Con este grupo de estudiantes sucedieron dos cosas para destacar: el número de mandamientos que recordaban no tenía ninguna conexión con cómo contestaban los problemas de matemática, pero el nivel de trampa disminuía radicalmente y en algunos casos desaparecía totalmente.
Es decir, independientemente del número de mandamientos que pudieran recordar, ese grupo ¡hacía menos trampa en sus respuestas!
Ariely averiguó también cuán religiosos eran los participantes y concluyó que eso no incidía en la prueba: ni los más religiosos hicieron menos trampa ni los menos religiosos, más. La trampa virtualmente desapareció de ese grupo. Bastó que uno apelara a la moral para que eso fuera suficiente para cambiar la actitud.
Para quitar a los mandamientos del medio (si es que esto le causó o causa algún respingo), Ariely les propuso adherir al código de honor de la institución en la que estaba haciendo el experimento (en el caso del MIT, por ejemplo, no existe ningún código). Los estudiantes que participaron del experimento firmaron que cada uno de ellos sabía que había un código de honor en el establecimiento y que estaban dispuestos a cumplirlo. Este grupo contestó como pudo las preguntas de matemática que le dieron, rompió la hoja como le habían propuesto, pero no hizo trampa. Recordarle a la gente inmediatamente antes de hacer la prueba de la existencia del código de honor es más que suficiente para cambiar su conducta.

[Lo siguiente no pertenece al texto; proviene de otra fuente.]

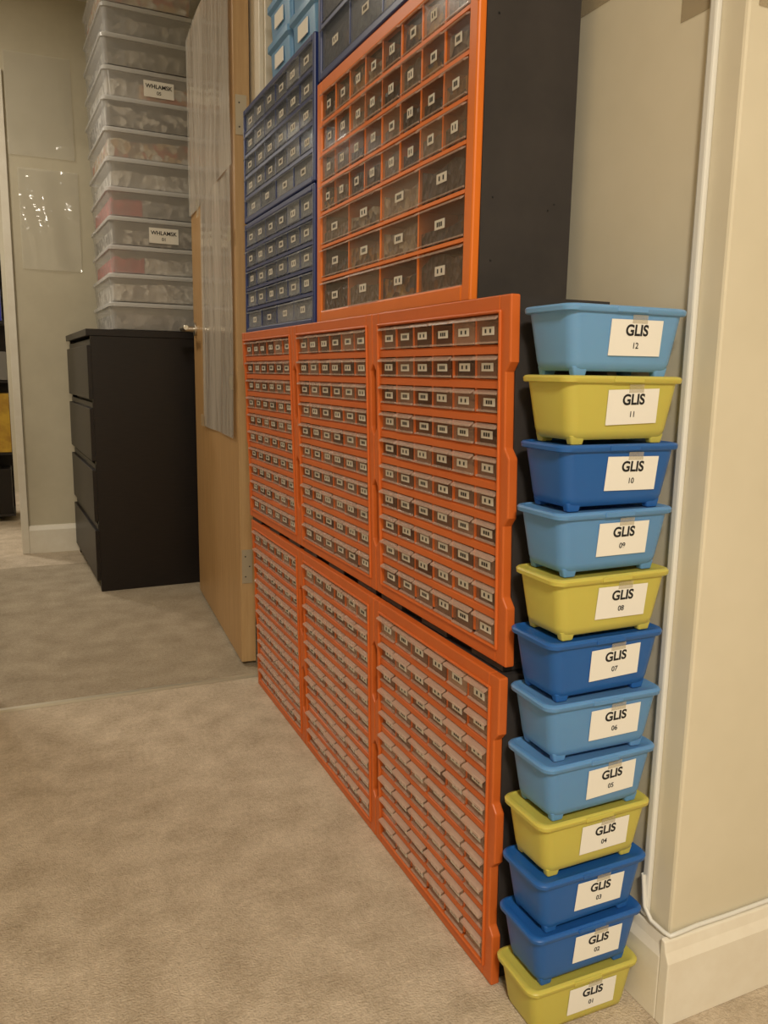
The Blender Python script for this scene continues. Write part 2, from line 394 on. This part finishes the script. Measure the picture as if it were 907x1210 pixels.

Por supuesto, no pretendo con este artículo sacar una conclusión general sobre nuestras conductas. En todo caso, valdría la pena conocer un poco mejor cómo somos. Ariely y su grupo van y fueron mucho más allá de lo que yo puedo incluir en esta nota, pero ciertamente sus experimentos ponen en evidencia cuán diferente somos de lo que creemos que somos. Y cuán lejos estamos aún, como sociedad, de respetarnos más, de ser más solidarios, de ser más generosos, y eso tiene que ver también, aunque no lo parezca, con pagar los impuestos, evitar la coima o en general... no trampear.